Recuerdo echar mano de otro trabajo sobre la percepción del leonesismo en el resto de España que revelaba lo habitual de asociarlo a independentismos como el catalán o el vasco. Aquello me pareció una ironía, sabedora ya entonces de que este terruño llamado –también irónicamente– «comunidad» había nacido precisamente para crear un centro fuerte –grande– frente a esas corrientes segregacionistas de la periferia peninsular. En la memoria tengo grabada la imagen de mi tutor Antxoka, profesor del grado en euskera, al encontrarse con varias páginas desmontando ese símil.

La cuestión es que creo que no sentó muy bien. Menos aún con un jurado compuesto por cuatro docentes, fervientes nacionalistas vascos, sentados frente a mí en la presentación. Lejos de encontrar alguna semejanza, les vi escudriñando mis gestos, con mirada algo fiera, deseando quizá rebatir mis argumentos; aunque con la certeza de que poco tenía que ver lo que ellos defendían con lo que estaba exponiendo yo. Nos quedó a todos claro en los no más de diez minutos que duró mi intervención.

Con el tiempo he ido comprendiendo el porqué de aquellas miradas escépticas. La razón detrás de esa nota final que me pareció escasa. Creo que pequé demasiado de subjetiva, pero es que sentía mucha envidia de unos compañeros de clase vestidos siempre de su férrea identidad. Quería ser tan de León como ellos eran de País Vasco. Luego advertí que no era tanto el País Vasco como su pueblo. Que allí la gente es de Getxo o de Santurtxi. Que son de Portugalete o de Algorta o de Basauri o de Tolosa o de cualquier otro de los múltiples rincones a los que llega el autobús, el cercanías o el propio metro. Que, por esos lares, ir por la carretera es sinónimo de ver constantemente asentamientos humanos que rebosan vitalidad. 

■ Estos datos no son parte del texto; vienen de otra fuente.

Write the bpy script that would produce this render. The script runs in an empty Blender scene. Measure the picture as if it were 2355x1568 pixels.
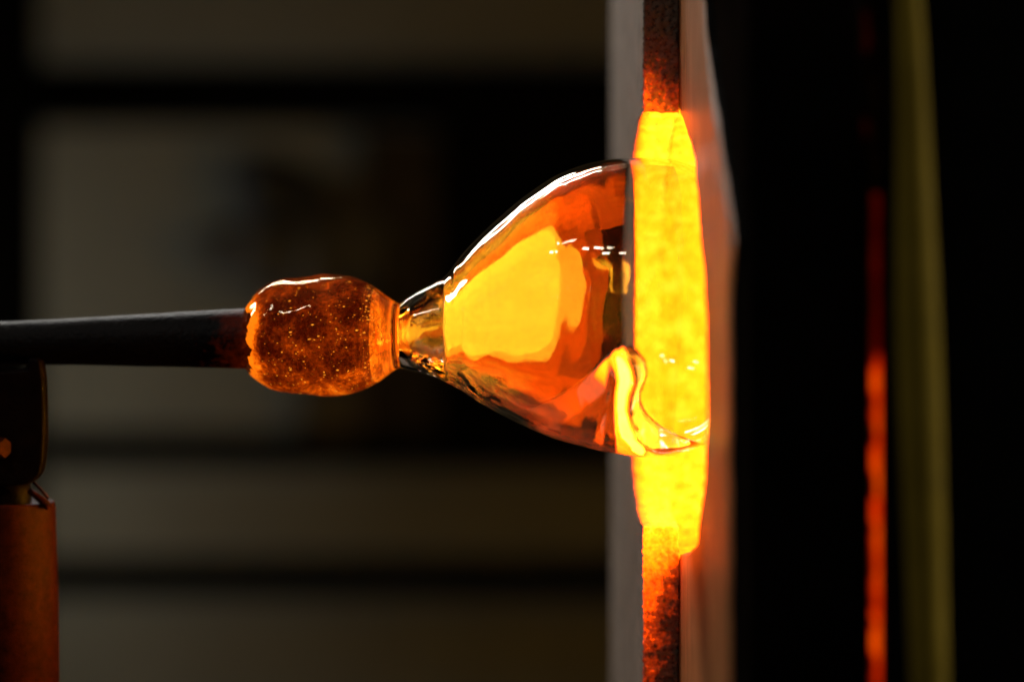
import bpy, bmesh, math, random
from mathutils import Vector, noise, Matrix
random.seed(7)
C = bpy.context.scene.collection
S = 0.0002           # metres per unit of the measuring grid laid on the plane of the pipe's axis
D = 0.85             # camera to the pipe's axis
CX, CY = 1177.0, 784.0

# ------------------------------------------------------------------ camera
cd = bpy.data.cameras.new('camera'); cam = bpy.data.objects.new('camera', cd); C.objects.link(cam)
cam.location = (0, -D, 0); cam.rotation_euler = (math.pi/2, 0, 0)
cd.lens = 65; cd.sensor_width = 36; cd.clip_start = 0.01; cd.clip_end = 50
cd.dof.use_dof = True; cd.dof.focus_distance = D - 0.022; cd.dof.aperture_fstop = 2.3
bpy.context.scene.camera = cam
# ------------------------------------------------------------------ world, exposure
w = bpy.data.worlds.new('World'); bpy.context.scene.world = w; w.use_nodes = True
w.node_tree.nodes['Background'].inputs[0].default_value = (0.9, 0.95, 1, 1)
w.node_tree.nodes['Background'].inputs[1].default_value = 0.0015
sc = bpy.context.scene
sc.view_settings.view_transform = 'Standard'; sc.view_settings.look = 'None'
sc.view_settings.exposure = 0; sc.view_settings.gamma = 1
cy = sc.cycles
cy.max_bounces = 24; cy.transmission_bounces = 20; cy.glossy_bounces = 12; cy.diffuse_bounces = 3
cy.caustics_reflective = True; cy.caustics_refractive = True
cy.sample_clamp_indirect = 40; cy.blur_glossy = 0.3
cy.use_denoising = True

# ------------------------------------------------------------------ lamps of the workshop and added fill lights (all out of frame)
def lamp(name, loc, target, sx, sy, watts, col=(1, 0.96, 0.9), roll=0):
    l = bpy.data.lights.new(name, 'AREA'); l.shape = 'RECTANGLE'; l.size = sx; l.size_y = sy
    l.energy = watts; l.color = col
    o = bpy.data.objects.new(name, l); C.objects.link(o); o.location = loc
    d = Vector(target) - Vector(loc)
    o.rotation_euler = d.to_track_quat('-Z', 'Y').to_euler()
    if roll: o.rotation_euler = (o.rotation_euler.to_matrix() @ Matrix.Rotation(roll, 3, 'Z')).to_euler()
    return o
G = (0.02, 0, 0.01)
def tube_lamp(a, b, width, watts):      # a long lamp hung between two points, facing the work
    a, b = Vector(a), Vector(b); o = lamp('tube_lamp', (a + b) / 2, G, (b - a).length, width, watts)
    zx = -(Vector(G) - (a + b) / 2).normalized(); xx = (b - a).normalized(); yy = zx.cross(xx).normalized(); zx = xx.cross(yy)
    o.rotation_euler = Matrix((xx, yy, zx)).transposed().to_euler()
tube_lamp((-0.30, 1.70, 1.18), (-1.55, 2.35, 1.28), 0.10, 16)
tube_lamp((-0.26, 1.15, 1.12), (-0.80, 1.45, 1.15), 0.05, 3)
for k, (x, y, z) in enumerate(((-1.5, -0.55, 1.45), (-1.6, -0.5, 1.18), (-0.92, -1.15, 1.32), (-1.12, -1.05, 1.30), (-0.80, -1.35, 1.25))):
    lamp('spot_lamp', (x, y, z), G, 0.12, 0.07, 0.7)
lamp('wall_fill', (-2.3, 3.7, -0.35), (-0.9, 5.0, -0.1), 0.5, 0.9, 4.0, (1, 0.94, 0.76))  # added light with no known source, brightens the lower left of the wall
dl = lamp('door_fill', (-1.6, 0.75, 0.7), (0.07, 0.05, 0.0), 0.22, 0.22, 0.8, (1, 0.9, 0.78)); dl.data.spread = math.radians(60)  # added to brighten the door's outer face
sl = lamp('olive_pipe_fill', (0.70, -0.275, 0.10), (0.142, -0.225, 0.0), 0.03, 0.5, 0.13, (1, 0.92, 0.72)); sl.data.spread = math.radians(40)  # added narrow light that lifts the olive pipe out of the dark

# ------------------------------------------------------------------ helpers
def X(px): return (px - CX) * S
def Z(py): return (CY - py) * S
def at(px, py, y):                      # a point at depth y
    k = (D + y) / D
    return Vector((X(px) * k, y, Z(py) * k))
def mesh(name, verts, faces, mats, parent=None, smooth=True, fmat=None, attr=None):
    m = bpy.data.meshes.new(name); m.from_pydata([tuple(v) for v in verts], [], faces)
    for mt in (mats if isinstance(mats, (list, tuple)) else [mats]): m.materials.append(mt)
    if fmat:
        for p, i in zip(m.polygons, fmat): p.material_index = i
    if smooth:
        for p in m.polygons: p.use_smooth = True
    if attr:
        for an, vals in attr.items():
            a = m.attributes.new(an, 'FLOAT', 'POINT'); a.data.foreach_set('value', vals)
    m.update()
    o = bpy.data.objects.new(name, m); C.objects.link(o)
    if parent: o.parent = parent; o.matrix_parent_inverse = Matrix.Translation(parent.location).inverted()
    return o
def from_bm(name, bm, mat, parent=None, smooth=True):
    bmesh.ops.recalc_face_normals(bm, faces=bm.faces)
    m = bpy.data.meshes.new(name); bm.to_mesh(m); bm.free(); m.materials.append(mat)
    if smooth:
        for p in m.polygons: p.use_smooth = True
    o = bpy.data.objects.new(name, m); C.objects.link(o)
    if parent: o.parent = parent; o.matrix_parent_inverse = Matrix.Translation(parent.location).inverted()
    return o
def thing(name, label, cat, loc=(0, 0, 0), group=None):
    o = bpy.data.objects.new(name, None); C.objects.link(o); o.location = loc; o.empty_display_size = 0.02
    o['label'] = label; o['category'] = cat
    if group: o['group'] = group
    return o
def tag(o, label, cat, group=None):
    o['label'] = label; o['category'] = cat
    if group: o['group'] = group
    return o
def lerp_table(t, x):
    if x <= t[0][0]: return t[0][1:]
    for a, b in zip(t, t[1:]):
        if x <= b[0]:
            f = (x - a[0]) / (b[0] - a[0]); return tuple(p + (q - p) * f for p, q in zip(a[1:], b[1:]))
    return t[-1][1:]
def smooth_table(t, n):                 # Catmull-Rom through the rows of a table
    out = []
    for i in range(len(t) - 1):
        p0 = t[max(i - 1, 0)]; p1 = t[i]; p2 = t[i + 1]; p3 = t[min(i + 2, len(t) - 1)]
        for k in range(n):
            u = k / n; u2 = u * u; u3 = u2 * u
            out.append(tuple(0.5 * (2*b + (c - a)*u + (2*a - 5*b + 4*c - d)*u2 + (3*b - a - 3*c + d)*u3)
                             for a, b, c, d in zip(p0, p1, p2, p3)))
    out.append(tuple(t[-1])); return out
def yaw(px): return -(px - 1150) * S * math.tan(math.radians(6))   # the pipe comes in a little from behind
def lathe(rows, n, disp=None, shift=None, flip=False, base=0):
    """rows of (px, centre py, radius) about a near-horizontal axis, capped at both ends"""
    V = []; F = []
    for i, (px, c, r) in enumerate(rows):
        for j in range(n):
            a = 2 * math.pi * j / n
            rr = r * (1 + (disp(px, a) if disp else 0)); p = px + (shift(px, a) if shift else 0)
            k = (D + yaw(p)) / D; V.append((X(p) * k, yaw(p) - rr * S * k * math.cos(a), (Z(c) + rr * S * math.sin(a)) * k))
    for i in range(len(rows) - 1):
        for j in range(n):
            q = (i*n + j, i*n + (j+1) % n, (i+1)*n + (j+1) % n, (i+1)*n + j)
            F.append(q)
    a = len(V); V.append(at(rows[0][0], rows[0][1], yaw(rows[0][0]))); V.append(at(rows[-1][0], rows[-1][1], yaw(rows[-1][0])))
    k = (len(rows) - 1) * n
    for j in range(n):
        F.append((a, (j+1) % n, j)); F.append((a + 1, k + j, k + (j+1) % n))
    if not flip: F = [tuple(reversed(f)) for f in F]
    return V, [tuple(i + base for i in f) for f in F]
def tube(name, path, rad, mat, parent=None, n=16, squash=1.0):
    """swept tube: path of Vectors, rad a number or list"""
    V = []; F = []; m = len(path)
    for i, p in enumerate(path):
        t = (path[min(i+1, m-1)] - path[max(i-1, 0)]).normalized()
        u = t.cross(Vector((0, 1, 0)));  u = u.normalized() if u.length > 1e-4 else Vector((1, 0, 0))
        v = t.cross(u).normalized(); r = rad[i] if isinstance(rad, (list, tuple)) else rad
        for j in range(n):
            a = 2 * math.pi * j / n; V.append(p + u * r * math.cos(a) + v * r * squash * math.sin(a))
    for i in range(m - 1):
        for j in range(n): F.append((i*n+j, i*n+(j+1) % n, (i+1)*n+(j+1) % n, (i+1)*n+j))
    F.append(tuple(reversed(range(n)))); F.append(tuple((m-1)*n + j for j in range(n)))
    bm = bmesh.new(); vs = [bm.verts.new(v) for v in V]
    for f in F: bm.faces.new([vs[i] for i in f])
    return from_bm(name, bm, mat, parent)
def box(name, lo, hi, mat, parent=None, bevel=0.0):
    bm = bmesh.new(); bmesh.ops.create_cube(bm, size=1)
    for v in bm.verts: v.co = Vector([l + (h - l) * (c + 0.5) for l, h, c in zip(lo, hi, v.co)])
    if bevel: bmesh.ops.bevel(bm, geom=bm.edges[:], offset=bevel, segments=3, affect='EDGES', profile=0.5)
    return from_bm(name, bm, mat, parent, smooth=False)

# ------------------------------------------------------------------ materials
def newmat(name):
    m = bpy.data.materials.new(name); m.use_nodes = True; nt = m.node_tree; nt.nodes.clear()
    out = nt.nodes.new('ShaderNodeOutputMaterial'); return m, nt, out
def N(nt, t, **kw):
    n = nt.nodes.new(t)
    for k, v in kw.items():
        if k in n.inputs: n.inputs[k].default_value = v
        else: setattr(n, k, v)
    return n
def ramp(nt, stops, interp='LINEAR'):
    r = nt.nodes.new('ShaderNodeValToRGB'); e = r.color_ramp.elements; r.color_ramp.interpolation = interp
    while len(e) < len(stops): e.new(0.5)
    for el, (p, c) in zip(e, stops): el.position = p; el.color = (*c, 1) if len(c) == 3 else c
    return r
def coords(nt, scale=(1, 1, 1)):
    t = nt.nodes.new('ShaderNodeTexCoord'); m = nt.nodes.new('ShaderNodeMapping'); m.inputs['Scale'].default_value = scale
    nt.links.new(t.outputs['Object'], m.inputs['Vector']); return m.outputs[0]
def noise_tex(nt, vec, scale, detail=5, rough=0.6):
    n = N(nt, 'ShaderNodeTexNoise', Scale=scale, Detail=detail, Roughness=rough); nt.links.new(vec, n.inputs['Vector']); return n.outputs['Fac']
def M(nt, op, a, b, clamp=False):
    n = nt.nodes.new('ShaderNodeMath'); n.operation = op; n.use_clamp = clamp
    for i, v in enumerate((a, b)):
        if isinstance(v, (int, float)): n.inputs[i].default_value = v
        else: nt.links.new(v, n.inputs[i])
    return n.outputs[0]
def plain(name, c0, c1, scale=60, rough=0.6, bump=0.2, metal=0, stretch=(1, 1, 1), rr=0.15, dist=0.001, spec=0.5):
    m, nt, out = newmat(name); v = coords(nt, stretch)
    f = noise_tex(nt, v, scale, 6, 0.65)
    r = ramp(nt, [(0.32, c0), (0.68, c1)]); nt.links.new(f, r.inputs[0])
    b = N(nt, 'ShaderNodeBsdfPrincipled', Metallic=metal)
    b.inputs['Specular IOR Level'].default_value = spec
    nt.links.new(r.outputs[0], b.inputs['Base Color'])
    f2 = noise_tex(nt, v, scale * 2.3, 5, 0.6)
    nt.links.new(M(nt, 'ADD', M(nt, 'MULTIPLY', f2, rr * 2), rough - rr), b.inputs['Roughness'])
    bp = N(nt, 'ShaderNodeBump', Strength=bump, Distance=dist)
    nt.links.new(noise_tex(nt, v, scale * 4, 6, 0.7), bp.inputs['Height']); nt.links.new(bp.outputs[0], b.inputs['Normal'])
    nt.links.new(b.outputs[0], out.inputs[0]); return m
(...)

Advertí también que en mi tierra cada vez somos menos de Riello, de Laguna de Negrillos o de Cubillos del Sil. Que a muchas de sus localidades no llega el autobús; que apenas llega la carretera. Y que el leonesismo sirve, más que para hacer realidad una autonomía utópica, para cuestionar por qué en una provincia la demografía se desangra mientras en otras se hincha como un globo de helio. Para saber por qué el dinero se reparte a montones en unos sitios, mientras en otros no tenemos ni para empezar. Para reclamar que no se omita la conjunción que todavía mantiene los resquicios de nuestra personalidad.

Así que no se preocupen, señores diputados. Que antes de pedir la independencia como los vascos o como los catalanes, los leoneses tenemos por delante muchas cosas que anhelar.